PSSI, Berkacalah dari Jepang Lewat Japan's Way

Jakarta, IDN Times - Ketua Umum PSSI, Erick Thohir, menegaskan fokus utama federasi adalah tim nasional. Pernyataan itu kembali diulang saat menghadiri Rapat Umum Pemegang Saham (RUPS) PT Liga Indonesia Baru, Senin (7/7/2025).
"Memang di banyak negara, federasi itu fokus tim nasional. Liga itu memang sangat independen, seperti ada yang di Liga Inggris, Bundesliga, seperti itu. Ini masalah pola pikir, bukan berarti salah dan benar," kata Erick.
Pada dasarnya, ucapan Erick tak salah. Namun, keberlanjutan sepak bola Indonesia sudah seharusnya ditinjau lewat apa yang dilakukan Jepang melalui roadmap yang dimilikinya, Japan's Way. Lewat Japan's Way, Negeri Sakura itu menggambarkan bagaimana Timnas Jepang bisa bersaing dengan negara top dunia.
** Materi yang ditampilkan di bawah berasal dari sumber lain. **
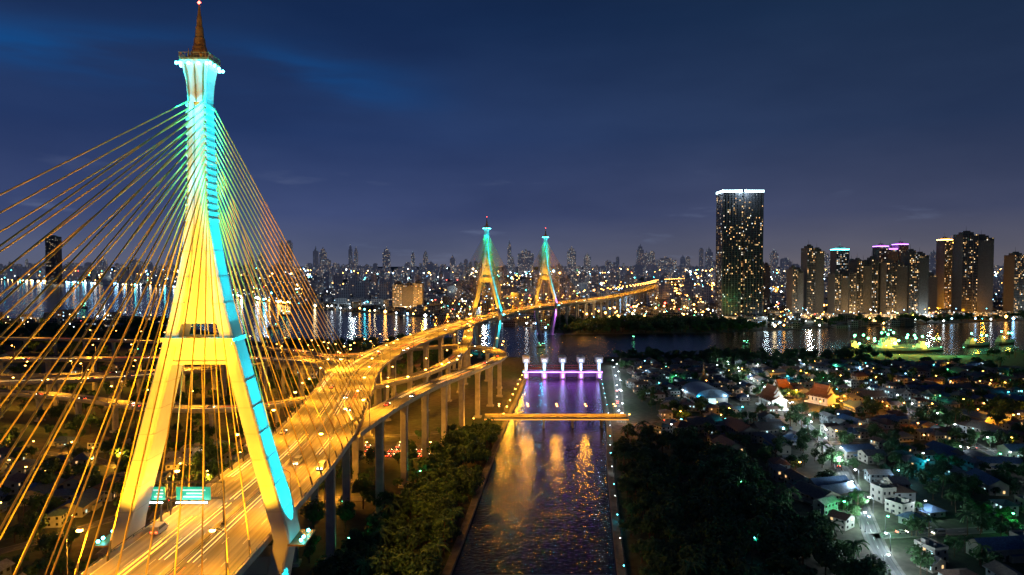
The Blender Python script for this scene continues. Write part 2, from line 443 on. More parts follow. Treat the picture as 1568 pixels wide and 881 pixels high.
for (P_,w_),s_ in zip(RAMPS,(40,40,42,42,44)): piers('ramp_piers',P_,10,s_,inr,d0=42)

# ---------------------------------------------------------------- street lamps
def lamp_mesh(kind,H=11,arm=2.6,head=.5):
    mb=MB()
    mb.cyl((0,0,0),(0,0,H*.93),.16,.09,6,0);mb.cyl((0,0,0),(0,0,.6),.3,.25,6,0)
    mb.cyl((0,0,H*.93),(arm*.5,0,H),.08,.07,5,0);mb.cyl((arm*.5,0,H),(arm,0,H+.05),.07,.06,5,0)
    mb.box(arm,0,H-.02,1.1,.4,.18,mw=0);mb.ball((arm,0,H-.25),head,1,8,5,.5)
    return mb.mesh('street_lamp_'+kind,[M_dark,G[kind]],False)
LM={k:lamp_mesh(k,11,2.6,.65) for k in('sodium','white','green')}
LMs={k:lamp_mesh(k,7.5,1.6,.55) for k in('sodium','white','cyan','green','blue')}
def lamp(kind,p,ang,energy,small=False,light=True):
    me=(LMs if small else LM)[kind];o=place('street_lamp',me,p,ang)
    if light:
        if small: point((1.6,0,6.6),energy,LC[kind],.5,o)
        else: downlight((2.6,0,10.2),energy,LC[kind],.5,o)
    return o
def lamps_on(path,off,sp,energy,sides,kind='sodium',ymax=1e9,start=12,every=1):
    d=start;k=0
    while d<path.L:
        p,t,r=path.at(d)
        if p.y<ymax and p.y>-100 and p.x>-620:
            for sg in sides:
                q=p+r*sg*off;inw=-r*sg;k+=1
                lamp(kind,(q.x,q.y,q.z+.9),math.atan2(inw.y,inw.x),energy,light=(k%every==0))
        d+=sp
lamps_on(MAIN,15.6,40,50000,(-1,1),ymax=1250)
d0=next(MAIN.s[i] for i in range(len(MAIN.p)) if MAIN.p[i].y>1255)
dd=d0
while dd<MAIN.L:
    p,t,r=MAIN.at(dd)
    for sg in(-1,1):
        q=p+r*sg*15.6;inw=-r*sg;o=lamp('sodium',(q.x,q.y,q.z+.9),math.atan2(inw.y,inw.x),100000,light=(sg==1));o.scale=(2.3,2.3,1.6)
    dd+=56
lamps_on(RA,5.3,34,56000,(1,),every=2);lamps_on(RB,4.8,34,60000,(-1,),every=2);lamps_on(RC,4.8,38,60000,(1,),every=2);lamps_on(RD,6.8,38,110000,(1,),every=2);lamps_on(RE,6.3,38,110000,(1,),every=2)

# ---------------------------------------------------------------- pylons
def interp(T,z):
    for a,b in zip(T[:-1],T[1:]):
        if a[0]<=z<=b[0]: return a[1]+(b[1]-a[1])*(z-a[0])/(b[0]-a[0])
    return T[-1][1]
OUT=[(0,11.5),(44,19.4),(49,20.7),(53,19.9),(70,14.9),(90.5,9.5),(100,6.9),(106,5.6),(114,4.0),(122,2.75),(130,2.35),(150,2.15)]
INN=[(0,7.8),(44,15.6),(49,16.7),(53,16.0),(70,11.2),(90.5,6.1),(100,3.9),(106,2.7),(114,1.6),(122,.95),(130,.8),(150,.7)]
DEP=[(0,4.6),(49,4.2),(100,3.2),(122,2.7),(150,2.35)]
def pylon_mesh():
    mb=MB()
    Z=[0,20,44,49,53,62,70,80,90.5,95,100,103,106,110,114,118,122,126,130,140,150]
    for sg in(-1,1):
        rings=[]
        for z in Z:
            o,i,d=interp(OUT,z),interp(INN,z),interp(DEP,z);c=.4 if z<115 else .22
            pts=[(i,-d+c),(i+c,-d),(o-c,-d),(o,-d+c),(o,d-c),(o-c,d),(i+c,d),(i,d-c)]
            pts=[(sg*x,y,z) for x,y in pts]
            if sg<0: pts=pts[::-1]
            rings.append(pts)
        mb.loft(rings,0)
        for z in range(56,122,6):
            if 88<z<101: continue
            o,i,d=interp(OUT,z),interp(INN,z),interp(DEP,z)
            mb.box(sg*(o+i)/2,0,z,(o-i)+.06,2*d+.06,.12,mw=4)
    rings=[]
    for z in [100,103,106,110,114,118,122,130,140,150]:
        i=interp(INN,z)+.3;q=interp(DEP,z)-.8;rings.append([(-i,-q,z),(i,-q,z),(i,q,z),(-i,q,z)])
    mb.loft(rings,0)
    mb.box(0,0,90.7,13.6,5.2,3.6,mw=0);mb.box(0,0,94.3,15.4,7.7,1.0,mw=0);mb.box(0,0,95.3,16.4,8.3,.9,mw=0)
    mb.box(0,0,90.0,14.2,5.8,.7,mw=0)
    mb.box(0,0,99.4,8.6,4.8,1.4,mw=0)
    mb.box(0,0,41.0,35,6.4,4.2,mw=0)
    for sg in(-1,1):
        mb.box(sg*10,0,0,9,13,2.5,mw=0)
        for k in range(17):
            z=123+k*1.62;o=interp(OUT,z)
            mb.box(sg*(o-.22),0,z,.65,interp(DEP,z)*2+.4,.55,mw=0)
    def sq(a,b,z,c=.3): return [(-a+c,-b,z),(a-c,-b,z),(a,-b+c,z),(a,b-c,z),(a-c,b,z),(-a+c,b,z),(-a,b-c,z),(-a,-b+c,z)]
    mb.loft([sq(2.1,2.3,150),sq(2.15,2.35,152),sq(2.4,2.5,155),sq(2.85,2.8,157.6),sq(3.2,3.1,158.6),sq(3.2,3.1,159.3)],0)
    for sx in(-1,0,1):
        mb.cyl((sx*1.5,-2.3,150),(sx*2.1,-3.05,158.4),.2,.2,4,1)
    mb.loft([sq(3.4,3.3,159.31),sq(3.4,3.3,159.7)],1)
    for k in range(11):
        a=-3.3+6.6*k/10
        for b in(-3.2,3.2): mb.box(a,b,159.7,.1,.1,1.1,mw=1)
        for b in(-3.3,3.3): mb.box(b,a*.9,159.7,.1,.1,1.1,mw=1)
    for b in(-3.2,3.2): mb.box(0,b,160.8,6.8,.12,.12,mw=1)
    for b in(-3.3,3.3): mb.box(b,0,160.81,.12,6.2,.12,mw=1)
    T=[(159.7,2.5),(160.7,2.5),(160.8,2.0),(161.8,1.9),(161.9,1.65),(163,1.5),(163.1,1.35),(165,1.15),(165.1,1.0),(167.5,.8),(167.6,.66),(170,.5),(170.1,.4),(172.2,.18),(172.8,.08)]
    mb.loft([[(a*math.cos((q+.5)*math.pi/4),a*math.sin((q+.5)*math.pi/4),z) for q in range(8)] for z,a in T],1)
    for q in range(4):
        a=(q+.5)*math.pi/2;mb.cyl((2.5*math.cos(a),2.5*math.sin(a),159.7),(2.5*math.cos(a),2.5*math.sin(a),162.2),.18,.05,4,1)
    mb.octa((0,0,173.1),.45,2)
    for x in(-3.8,-3.0,3.0,3.8,-1.1,1.1):
        for y in(-3.5,3.5): mb.ball((x,y,158.4),.38,3,6,4)
    for x in(-3.8,3.8):
        for y in(-1.2,1.2): mb.ball((x,y,158.4),.38,3,6,4)
    for sg in(-1,1):
        for y in(-4,-2,2): mb.ball((sg*23.2,y,49.4),.4,3,6,4)
        mb.box(sg*22.2,0,48.2,4,9,.4,mw=1)
    return mb.mesh('pylon_shaft',[M_pyl,M_gold,G['red'],G['cyan'],M_conc],False)
PM=pylon_mesh()
def pylon(idx,x,y,scale_e=1.0,low='cyan',dz=0,near=False):
    i=MAIN.near(x,y);s0=MAIN.s[i];p,t,r=MAIN.at(s0)
    ang=math.atan2(r.y,r.x)
    par=empty('cable_stayed_bridge_pylon',(p.x,p.y,dz));par.rotation_euler=(0,0,ang)
    o=place('shaft',PM,(0,0,0),0,par)
    cy=LC['cyan'];am=(1,.46,.018)
    for sg in(-1,1):
        lc=LC[low]
        spot((sg*24.2,0,49),(sg*15.0,0,72),150000*scale_e,lc,50,par)
        spot((sg*24.2,1,49),(sg*9.6,0,92),420000*scale_e,cy,22,par)
        spot((sg*24.5,0,49),(sg*5.0,0,111),800000*scale_e,cy,13,par)
        spot((sg*26,0,49),(sg*2.4,0,136),1700000*scale_e,cy,10,par)
        spot((sg*24,-3,46),(sg*15,-2,22),190000*scale_e,lc,60,par)
        spot((sg*3.0,-7.2,157.0),(sg*1.8,-2.6,143),38000*scale_e,cy,50,par)
        spot((sg*3.0,-8.0,157.0),(sg*1.8,-2.6,128),240000*scale_e,cy,19,par)
        spot((sg*2.8,6.4,157),(sg*1.8,2.6,134),26000*scale_e,cy,44,par)
        spot((sg*6.8,0,156.5),(sg*2.4,0,138),26000*scale_e,cy,46,par)
        point((sg*3.6,-5.2,155.6),1100*scale_e,cy,.3,par)
        for f in(-1,1):
            spot((sg*9,f*26,51),(sg*13.6,f*4,70),150000*scale_e,am,56,par)
            spot((sg*5,f*34,51),(sg*3.4,f*3.0,102),560000*scale_e,am,19,par)
        point((sg*3.0,-3.0,161.2),50,am,.2,par)
    mb=MB();n=17
    for dirn,mx in((-1,1),(1,1)):
        span=(200 if dirn<0 else 178) if idx==1 else (112 if (idx==2 and dirn>0) or (idx==3 and dirn<0) else 150)
        for k in range(n):
            z=124.2+k*1.62
            d=s0+dirn*(14+(span-14)*(k/(n-1)))
            q,tt,rr=MAIN.at(d)
            for sg in(-1,1):
                a=p+r*sg*(interp(OUT,z)-.4)+t*dirn*2.3;a.z=z+dz
                b=q+rr*sg*15.4;b.z=q.z+1.2
                mb.cyl(a,b,.14 if near else .17,None,5,0,False)
                mb.cyl(b-Vector((0,0,1.2)),b+(a-b).normalized()*3.2,.3,.22,6,1)
    o=mb.ob('stay_cables',[M_cable,M_dark],extra=False)
    o.parent=par;o.matrix_parent_inverse=(Matrix.Translation(par.location)@Matrix.Rotation(ang,4,'Z')).inverted()
pylon(1,-71.9,159,1.0,near=True)
pylon(2,-32,870,.8,dz=0)
pylon(3,54,1100,.8,low='purple',dz=-2)
for y,ty in((15,85),(60,110),(100,128),(215,190),(262,205)):
    for sg in(-1,1):
        spot((-71.9+sg*11,y,51.5),(-71.9+sg*11,ty,88),190000,(1,.50,.03),58,None,'stay_floodlight')

# overhead sign gantry
mb=MB()
for x in(-86.3,-70.9):
    mb.cyl((x,0,49.2),(x,0,60),.28,.22,8,0);mb.box(x,0,49.1,1,1,.5,mw=0)
for z in(55.6,59.6):
    for y in(-.5,.5): mb.cyl((-87.8,y,z),(-70.9,y,z),.1,None,5,0)
for k in range(12):
    x=-87.5+k*1.4;mb.cyl((x,-.5,55.6),(x+1.4,-.5,59.6),.05,None,4,0)
for cx,wd in((-86.5,3.4),(-77.9,8.4)):
    mb.box(cx,-.85,55.4,wd,.15,3.2,mw=1)
    for k,(a,b) in enumerate(((.7,2.3),(.5,1.5),(.6,.7))):
        mb.box(cx+(k%2)*.4,-.94,55.4+b-.05,wd*a,.03,.32,mw=2)
    mb.box(cx,-1.9,55.0,wd*.9,.25,.2,mw=3);mb.cyl((cx,-1.9,55.1),(cx,-.8,55.5),.05,None,4,0)
g=mb.ob('overhead_sign_gantry',[M_dark,simple('sign_green',(.02,.35,.22),.4,emit=(.01,.5,.32),es=.6),simple('sign_lettering',(.8,.9,.85),.4,emit=(.6,1,.9),es=.8),G['white']],(0,166,0),extra=False)  # slight emission in panels and lettering stands in for light they reflect
point((-78,-3,54.6),400,LC['cyan'],.3,g)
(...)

Japan's Way bisa menjadi cermin, mengingat PSSI kini berkolaborasi dengan Federasi Sepak Bola Jepang (JFA). Tokoh sepak bola mereka macam Yoshimi Ogawa, Satoru Mochizuki, dan Takeyuki Oya kini ikut membantu sepak bola tanah air. Ogawa jadi Wakil Komite Wasit PSSI, Mochizuki pelatih Timnas Putri, dan Oya baru ditunjuk menjadi General Manager Kompetisi dan Operasi.
1. Mau juara Piala Dunia? Mustahil jika federasi cuma fokus di Timnas!
Baru masuk ke pembukaan, tepatnya di halaman tiga, Japan's Way menjabarkan sistem yang pada akhirnya mengantarkan Jepang lolos ke putaran final Piala Dunia 1998 lewat kualifikasi. Buah itu lahir berkat integrasi antara pembinaan usia dini yang berjenjang untuk masuk ke kompetisi J.League.
Japan's Way memang tak secara detail mengungkapkan J.League lantaran penyelenggaraannya diserahkan ke operator. Namun, dalam kasus ini, JFA menjadi regulator, pengawas, dan memberikan asistensi dalam proses integrasi kompetisi dengan Timnas. Mereka menciptakan sebuah sistem, yang diadopsi dari sejumlah negara model seperti Inggris, Jerman, Spanyol, Belgia, Brasil, Argentina, dan lainnya, untuk bisa mengintegrasikan para pemain muda masuk ke level lebih tinggi.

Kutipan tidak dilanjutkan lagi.